When I wrote Against the Rhetoric of Good Intentions, I didn’t expect it to become the first instalment in a series where I respond to statements that people in the art world make in passing.

But alas - here we are again.

The art world continues to churn out self-congratulatory statements of solidarity whilst their actions - and their throwaway comments - suggest otherwise.

So, I suppose this is the second chapter in a series I am, for now, calling Listening Exercises: Notes on how art-world speech betrays its politics.

Whilst on my lunch break, sitting outside the cafe where I work, I put on a podcast about class in the art world, fully leaning into the stereotype of myself. A few minutes in, the host announced they were going to ‘have a bash’ at discussing class. Red flag. Still, I kept listening, hoping it was just clumsy phrasing rather than a sign of how they understood the weight of the topic.

Then it came: an anecdote about not understanding a reference made by a man from Barnsley in a film about Barnsley, featuring people from Barnsley.

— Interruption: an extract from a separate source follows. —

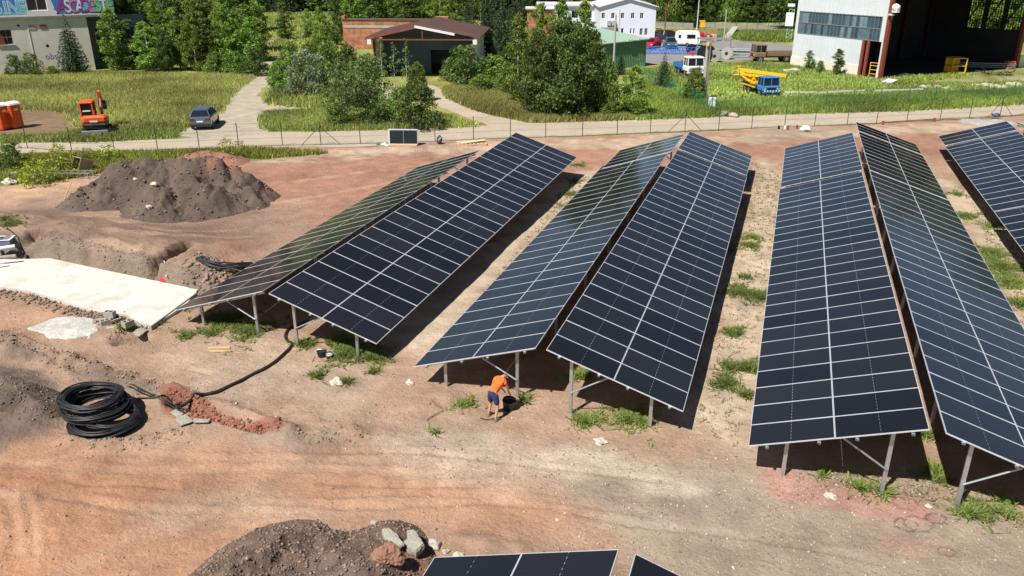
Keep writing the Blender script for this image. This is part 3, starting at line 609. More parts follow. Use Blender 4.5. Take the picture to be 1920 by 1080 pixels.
def proto(kind, i):
    key = (kind, i)
    if key in PROTO: return PROTO[key]
    r = random.Random(hash(kind) % 1000 if False else sum(map(ord, kind)) * 7 + i); rs = r.randint(0, 99999)
    if kind == 'birch':
        H = 10.0; cl, lb = crown_clumps(H, .7, lambda t: 2.0 * math.sin(PI * (t * .80 + .18)) ** .7 + .12, 95, .78, r); c = leaf_cloud('crown', cl, 150, .14, [(.095, .155, .022), (.12, .18, .03), (.07, .12, .02)], rs, .2); tm = trunk_mesh('trunk', H * .97, .13, lb, M_['birch'], rs)
    elif kind == 'sapling':
        H = 7.0; cl, lb = crown_clumps(H, 2.2, lambda t: .75 * math.sin(PI * (t * .8 + .18)) + .1, 26, .42, r); c = leaf_cloud('crown', cl, 75, .12, [(.09, .14, .03), (.11, .16, .04)], rs, .2); tm = trunk_mesh('trunk', H * .98, .07, lb, M_['birch'], rs, .01)
    elif kind == 'broad':
        H = 10.0; cl, lb = crown_clumps(H, .9, lambda t: 3.5 * math.sin(PI * (t * .75 + .22)) ** .65, 130, 1.15, r, lum=(.6, 1.35)); c = leaf_cloud('crown', cl, 110, .165, [(.05, .085, .02), (.065, .10, .024), (.04, .07, .018)], rs); tm = trunk_mesh('trunk', H * .85, .28, lb, M_['bark'], rs)
    elif kind == 'poplar':
        H = 11.0; cl, lb = crown_clumps(H, .8, lambda t: 1.45 * math.sin(PI * (t * .8 + .17)) ** .7 + .1, 85, .75, r); c = leaf_cloud('crown', cl, 160, .14, [(.055, .095, .022), (.075, .12, .025)], rs); tm = trunk_mesh('trunk', H * .95, .18, lb, M_['bark'], rs)
    elif kind == 'spruce':
        H = 10.0; cl = []; lb = []
        for k in range(26):
            t = k / 25; z = .5 + 9.3 * t; R = 2.25 * (1 - t) ** .85 + .12; nb = max(3, int(11 * (1 - t) + 3))
            for j in range(nb):
                a = 2 * PI * j / nb + r.uniform(-.3, .3)
                for q in ((.35, .65, .95) if R > .8 else (.6,)):
                    cl.append((math.cos(a) * R * q, math.sin(a) * R * q, z - R * q * .22 + r.uniform(-.1, .1), .34 * (1.15 - q * .4) * (1.05 - .5 * t), r.uniform(.6, 1.3) * (.7 + .5 * q)))
                if k % 3 == 0: lb.append((z * .98, R * .7, a))
        c = leaf_cloud('crown', cl, 120, .11, [(.03, .052, .022), (.04, .065, .025), (.022, .042, .02)], rs, .3); tm = trunk_mesh('trunk', H * .99, .16, lb, M_['bark'], rs, .004)
    elif kind == 'bush':
        H = 3.0; cl, lb = crown_clumps(H, .3, lambda t: 1.7 * math.cos(t * PI / 2 * .95) ** .5, 95, .62, r); c = leaf_cloud('crown', cl, 140, .105, [(.08, .13, .025), (.06, .105, .02), (.10, .15, .03)], rs); tm = trunk_mesh('trunk', H * .7, .06, lb, M_['bark'], rs, .03, 3)
    elif kind == 'darkbush':
        H = 3.6; cl, lb = crown_clumps(H, .3, lambda t: 1.9 * math.cos(t * PI / 2 * .9) ** .5, 80, .62, r, lum=(.55, 1.4)); c = leaf_cloud('crown', cl, 100, .12, [(.045, .08, .02), (.06, .10, .024)], rs); tm = trunk_mesh('trunk', H * .7, .07, lb, M_['bark'], rs, .03, 3)
    elif kind == 'willow':
        H = 4.0; cl, lb = crown_clumps(H, .4, lambda t: 1.9 * math.cos(t * PI / 2 * .9) ** .5, 75, .62, r); c = leaf_cloud('crown', cl, 110, .13, [(.12, .165, .085), (.10, .14, .075), (.14, .19, .10)], rs, up=.8); tm = trunk_mesh('trunk', H * .7, .06, lb, M_['bark'], rs, .03, 4)
    elif kind == 'yellowbush':
        H = 1.6; cl, lb = crown_clumps(H, .2, lambda t: 1.15 * math.cos(t * PI / 2 * .9) ** .5, 36, .36, r); c = leaf_cloud('crown', cl, 170, .07, [(.13, .17, .02), (.19, .20, .015), (.08, .12, .02)], rs, up=1); tm = trunk_mesh('trunk', H * .8, .03, lb, M_['bark'], rs, .05, 5)
    elif kind == 'multistem':
        H = 6.0; cl, lb = crown_clumps(H, 1.3, lambda t: 2.6 * math.sin(PI * (t * .7 + .25)), 85, .8, r, lum=(.7, 1.25)); c = leaf_cloud('crown', cl, 80, .13, [(.085, .125, .04), (.07, .11, .035)], rs); tm = trunk_mesh('trunk', H * .9, .10, lb, M_['bark'], rs, .03, 5)
    R = float(np.percentile([math.hypot(q[0], q[1]) + q[3] * .55 for q in cl], 90))
    PROTO[key] = (c, tm, H, R); return PROTO[key]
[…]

The host paired their confusion with a passing joke about the man’s accent. My initial suspicions were, unfortunately, confirmed.

Fluro

In the film, the interviewee mentions a love of ‘fluro

For me, this word conjures up fluorescent shop signs that hung in Blackburn’s old covered market [where my family used to sell tripe]. Those signs evolved into the flashing signs you see outside today’s vape and corner shops. The word carries the entire sensorial world of those markets: the gossip that moves like a call-and-response, overlapping smells, colour and noise vying for your attention. One word, and I am taken back to childhood, family, community.

In contrast, the host of the podcast reveals that they had to Google the word and found nothing. That gulf - between embodied memory and blank search results - is precisely the point.

Being from Blackburn, I am used to how institutions treat the Northern accent: something to mimic, misunderstand, and project onto. Media regularly uses it to signal someone who is a bit thick or miserly; a shorthand for lack. So when the host made a quick, unexamined reference to the Barnsley man’s accent, it wasn’t neutral but a reminder about how easily class and regional identities can be flattened.

In that moment, the host embodied what I call spectoral chauvinism: the refusal to suspend one’s own cultural assumptions when encountering art that emerges from outside their normative frame. It is a form of looking that reinforces power rather than distributing it.

This is a recurring problem when discussing class in art spaces: the reflexive need to protect one’s reputation. Institutions and individuals insist that they’ve addressed the issue, as if past acknowledgement shields them from present critique - a kind of moral grandfathering they award themselves. Hosting the conversation isn’t enough; you have to enter it in good faith, with an awareness of the limits of your own perspective.

This podcast episode felt entirely antagonistic for precisely this reason: a southern host discussing Northern identity and class issues with two northern working-class artists and writers, while seemingly missing both the nuance and the reality of what the guests were actually saying.

I have more to say about the episode itself, but that will have to wait for the next instalment of this reluctant series.

For now: your accent joke isn’t neutral. Stop patting yourself on the back and listen.